* _SUPPLIED RECORDS_:
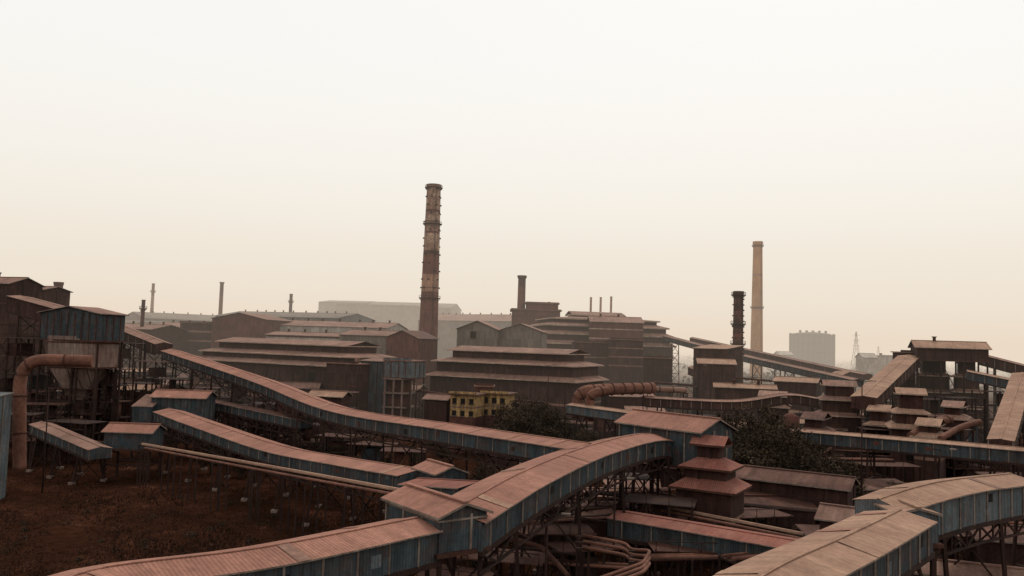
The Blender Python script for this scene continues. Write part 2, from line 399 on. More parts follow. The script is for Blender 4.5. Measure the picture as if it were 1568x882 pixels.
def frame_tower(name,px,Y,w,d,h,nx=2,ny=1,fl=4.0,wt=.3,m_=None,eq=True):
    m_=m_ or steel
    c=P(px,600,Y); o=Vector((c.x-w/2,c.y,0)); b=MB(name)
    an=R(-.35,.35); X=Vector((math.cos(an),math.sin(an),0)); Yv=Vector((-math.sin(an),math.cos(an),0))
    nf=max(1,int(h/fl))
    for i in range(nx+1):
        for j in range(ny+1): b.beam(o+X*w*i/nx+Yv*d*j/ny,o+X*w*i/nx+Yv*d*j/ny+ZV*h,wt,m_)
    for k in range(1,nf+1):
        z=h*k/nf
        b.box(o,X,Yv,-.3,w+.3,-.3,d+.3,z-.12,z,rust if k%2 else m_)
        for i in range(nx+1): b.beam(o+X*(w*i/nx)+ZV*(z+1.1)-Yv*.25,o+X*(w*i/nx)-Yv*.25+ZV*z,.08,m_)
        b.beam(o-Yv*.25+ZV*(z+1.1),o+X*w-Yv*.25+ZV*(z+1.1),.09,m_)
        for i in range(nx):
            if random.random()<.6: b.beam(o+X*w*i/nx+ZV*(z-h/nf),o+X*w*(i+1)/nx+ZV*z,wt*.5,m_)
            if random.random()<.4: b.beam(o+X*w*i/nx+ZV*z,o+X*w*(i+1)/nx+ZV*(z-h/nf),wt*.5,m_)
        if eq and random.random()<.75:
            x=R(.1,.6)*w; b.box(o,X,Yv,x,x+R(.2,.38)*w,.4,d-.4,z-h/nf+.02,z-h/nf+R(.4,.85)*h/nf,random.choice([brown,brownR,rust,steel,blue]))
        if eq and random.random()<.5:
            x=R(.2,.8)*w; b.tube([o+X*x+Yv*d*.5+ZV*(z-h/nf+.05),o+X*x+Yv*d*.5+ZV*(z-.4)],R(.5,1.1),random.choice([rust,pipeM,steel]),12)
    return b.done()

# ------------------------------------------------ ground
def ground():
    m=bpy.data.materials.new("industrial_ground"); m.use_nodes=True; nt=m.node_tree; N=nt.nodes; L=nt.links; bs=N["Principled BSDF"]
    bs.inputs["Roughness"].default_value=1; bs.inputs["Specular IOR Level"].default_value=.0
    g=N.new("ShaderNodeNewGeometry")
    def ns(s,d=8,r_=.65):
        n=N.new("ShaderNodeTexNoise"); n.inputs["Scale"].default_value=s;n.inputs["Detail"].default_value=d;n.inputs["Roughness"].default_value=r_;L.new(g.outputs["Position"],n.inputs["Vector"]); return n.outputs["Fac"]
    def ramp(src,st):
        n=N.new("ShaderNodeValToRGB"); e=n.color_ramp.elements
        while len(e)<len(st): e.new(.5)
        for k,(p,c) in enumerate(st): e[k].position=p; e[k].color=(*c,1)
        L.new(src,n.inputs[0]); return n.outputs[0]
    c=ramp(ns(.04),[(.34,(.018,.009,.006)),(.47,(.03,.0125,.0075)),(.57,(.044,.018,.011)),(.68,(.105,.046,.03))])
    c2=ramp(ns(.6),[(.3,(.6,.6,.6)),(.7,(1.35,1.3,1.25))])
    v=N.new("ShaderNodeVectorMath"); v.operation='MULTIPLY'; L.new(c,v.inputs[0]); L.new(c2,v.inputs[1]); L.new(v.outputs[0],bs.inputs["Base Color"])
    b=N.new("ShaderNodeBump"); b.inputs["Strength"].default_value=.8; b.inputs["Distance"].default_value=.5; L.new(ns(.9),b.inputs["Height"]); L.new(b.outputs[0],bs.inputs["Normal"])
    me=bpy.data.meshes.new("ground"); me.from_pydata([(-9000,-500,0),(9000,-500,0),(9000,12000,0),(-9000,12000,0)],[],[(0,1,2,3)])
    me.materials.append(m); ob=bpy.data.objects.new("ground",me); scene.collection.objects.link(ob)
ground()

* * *

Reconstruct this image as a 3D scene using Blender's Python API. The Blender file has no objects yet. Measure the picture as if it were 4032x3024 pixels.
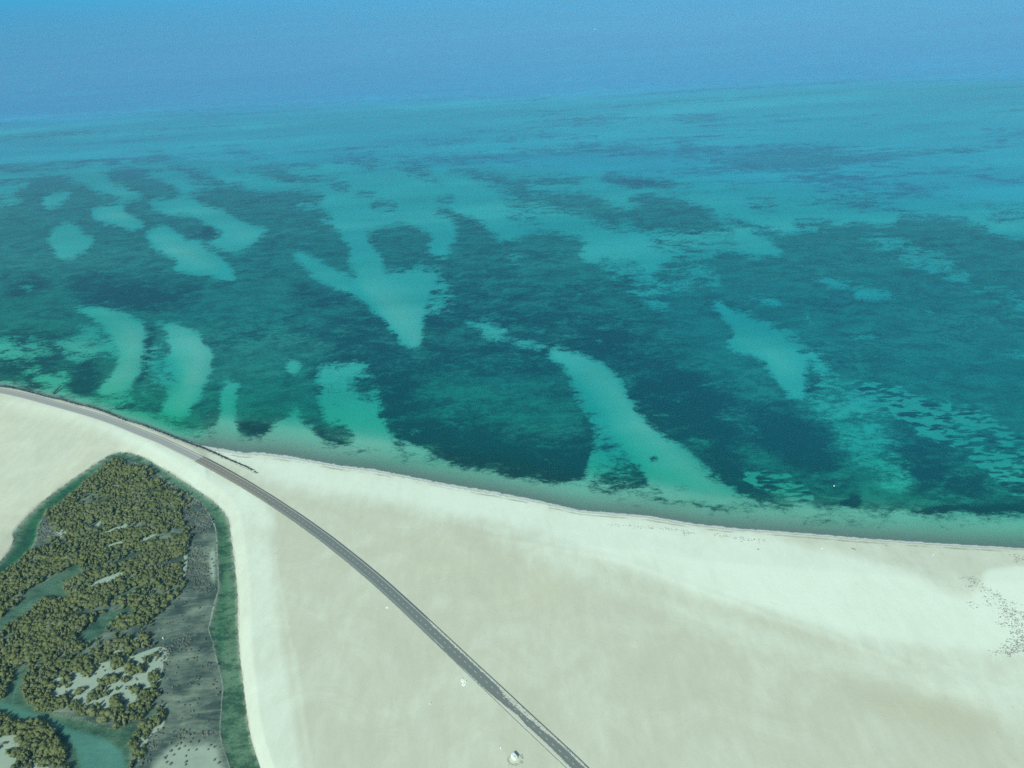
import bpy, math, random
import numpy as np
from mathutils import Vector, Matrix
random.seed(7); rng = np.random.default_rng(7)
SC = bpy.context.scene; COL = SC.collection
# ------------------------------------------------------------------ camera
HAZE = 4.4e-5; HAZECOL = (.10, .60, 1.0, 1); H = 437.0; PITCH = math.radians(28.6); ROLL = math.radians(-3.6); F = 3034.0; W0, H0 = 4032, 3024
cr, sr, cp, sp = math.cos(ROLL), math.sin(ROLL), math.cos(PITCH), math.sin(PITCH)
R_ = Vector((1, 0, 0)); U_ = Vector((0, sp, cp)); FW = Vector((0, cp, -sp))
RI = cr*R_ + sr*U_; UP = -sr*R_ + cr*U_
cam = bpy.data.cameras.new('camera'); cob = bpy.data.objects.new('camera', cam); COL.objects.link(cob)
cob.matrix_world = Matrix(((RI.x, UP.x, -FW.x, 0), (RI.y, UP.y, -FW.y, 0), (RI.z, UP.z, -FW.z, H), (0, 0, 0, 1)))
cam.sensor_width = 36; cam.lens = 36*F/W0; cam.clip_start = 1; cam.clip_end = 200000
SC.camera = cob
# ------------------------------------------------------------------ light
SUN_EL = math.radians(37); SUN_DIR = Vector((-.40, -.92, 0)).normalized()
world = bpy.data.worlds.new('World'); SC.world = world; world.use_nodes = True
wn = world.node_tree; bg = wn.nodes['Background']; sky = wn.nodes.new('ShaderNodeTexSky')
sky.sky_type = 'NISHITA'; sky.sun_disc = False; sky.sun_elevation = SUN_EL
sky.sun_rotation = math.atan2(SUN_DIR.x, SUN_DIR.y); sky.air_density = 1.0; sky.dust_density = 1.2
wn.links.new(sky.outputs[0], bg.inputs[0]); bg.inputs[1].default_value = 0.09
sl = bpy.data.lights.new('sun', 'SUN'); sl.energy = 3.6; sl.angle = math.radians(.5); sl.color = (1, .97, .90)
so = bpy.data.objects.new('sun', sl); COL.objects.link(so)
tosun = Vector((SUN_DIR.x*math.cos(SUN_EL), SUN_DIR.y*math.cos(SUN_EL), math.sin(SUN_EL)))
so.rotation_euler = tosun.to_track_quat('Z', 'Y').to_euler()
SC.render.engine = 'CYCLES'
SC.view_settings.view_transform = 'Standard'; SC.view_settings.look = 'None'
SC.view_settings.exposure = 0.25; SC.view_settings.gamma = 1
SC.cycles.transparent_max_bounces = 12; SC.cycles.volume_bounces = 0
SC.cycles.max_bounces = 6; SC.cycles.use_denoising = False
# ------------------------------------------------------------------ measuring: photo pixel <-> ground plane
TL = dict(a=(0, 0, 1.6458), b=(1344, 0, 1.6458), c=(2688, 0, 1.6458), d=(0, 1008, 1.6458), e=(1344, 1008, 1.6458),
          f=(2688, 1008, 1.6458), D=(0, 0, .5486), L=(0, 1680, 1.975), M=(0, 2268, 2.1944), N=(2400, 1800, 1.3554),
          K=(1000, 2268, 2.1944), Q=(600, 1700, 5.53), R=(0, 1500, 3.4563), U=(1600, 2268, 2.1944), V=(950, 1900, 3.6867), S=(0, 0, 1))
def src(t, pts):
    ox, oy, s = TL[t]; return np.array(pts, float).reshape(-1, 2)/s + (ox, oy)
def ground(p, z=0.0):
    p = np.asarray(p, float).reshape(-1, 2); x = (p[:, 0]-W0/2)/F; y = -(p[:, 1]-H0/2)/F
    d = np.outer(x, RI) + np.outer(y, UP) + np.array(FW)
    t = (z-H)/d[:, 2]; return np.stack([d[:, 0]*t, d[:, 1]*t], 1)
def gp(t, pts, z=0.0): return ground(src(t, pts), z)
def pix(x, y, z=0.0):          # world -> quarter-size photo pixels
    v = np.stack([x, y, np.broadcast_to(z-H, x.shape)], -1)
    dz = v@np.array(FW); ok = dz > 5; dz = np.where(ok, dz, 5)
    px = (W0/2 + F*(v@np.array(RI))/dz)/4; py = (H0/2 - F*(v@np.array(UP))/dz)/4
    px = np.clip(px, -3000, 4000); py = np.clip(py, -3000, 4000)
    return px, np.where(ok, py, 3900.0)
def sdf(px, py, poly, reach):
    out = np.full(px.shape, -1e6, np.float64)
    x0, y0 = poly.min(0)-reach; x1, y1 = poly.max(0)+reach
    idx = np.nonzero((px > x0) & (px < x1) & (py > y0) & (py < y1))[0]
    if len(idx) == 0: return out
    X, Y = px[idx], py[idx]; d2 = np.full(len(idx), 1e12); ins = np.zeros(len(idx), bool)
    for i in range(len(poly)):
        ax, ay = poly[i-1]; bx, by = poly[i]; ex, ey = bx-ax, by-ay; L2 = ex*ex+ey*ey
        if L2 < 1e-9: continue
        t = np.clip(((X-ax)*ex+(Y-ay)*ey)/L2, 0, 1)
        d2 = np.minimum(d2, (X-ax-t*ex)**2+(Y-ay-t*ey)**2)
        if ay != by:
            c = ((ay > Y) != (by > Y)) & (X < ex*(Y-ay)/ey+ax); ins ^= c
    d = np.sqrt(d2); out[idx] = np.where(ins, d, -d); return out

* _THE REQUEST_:
Where a line contains "Measure", copy that line.

* _ANSWER TO THE PROBLEM_:
The Blender Python script for this scene continues. Write part 2, from line 399 on. More parts follow. The script is for Blender 4.5. Measure the picture as if it were 1568x882 pixels.
Reconstruct this image as a 3D scene using Blender's Python API. The Blender file has no objects yet. Measure the picture as if it were 4032x3024 pixels.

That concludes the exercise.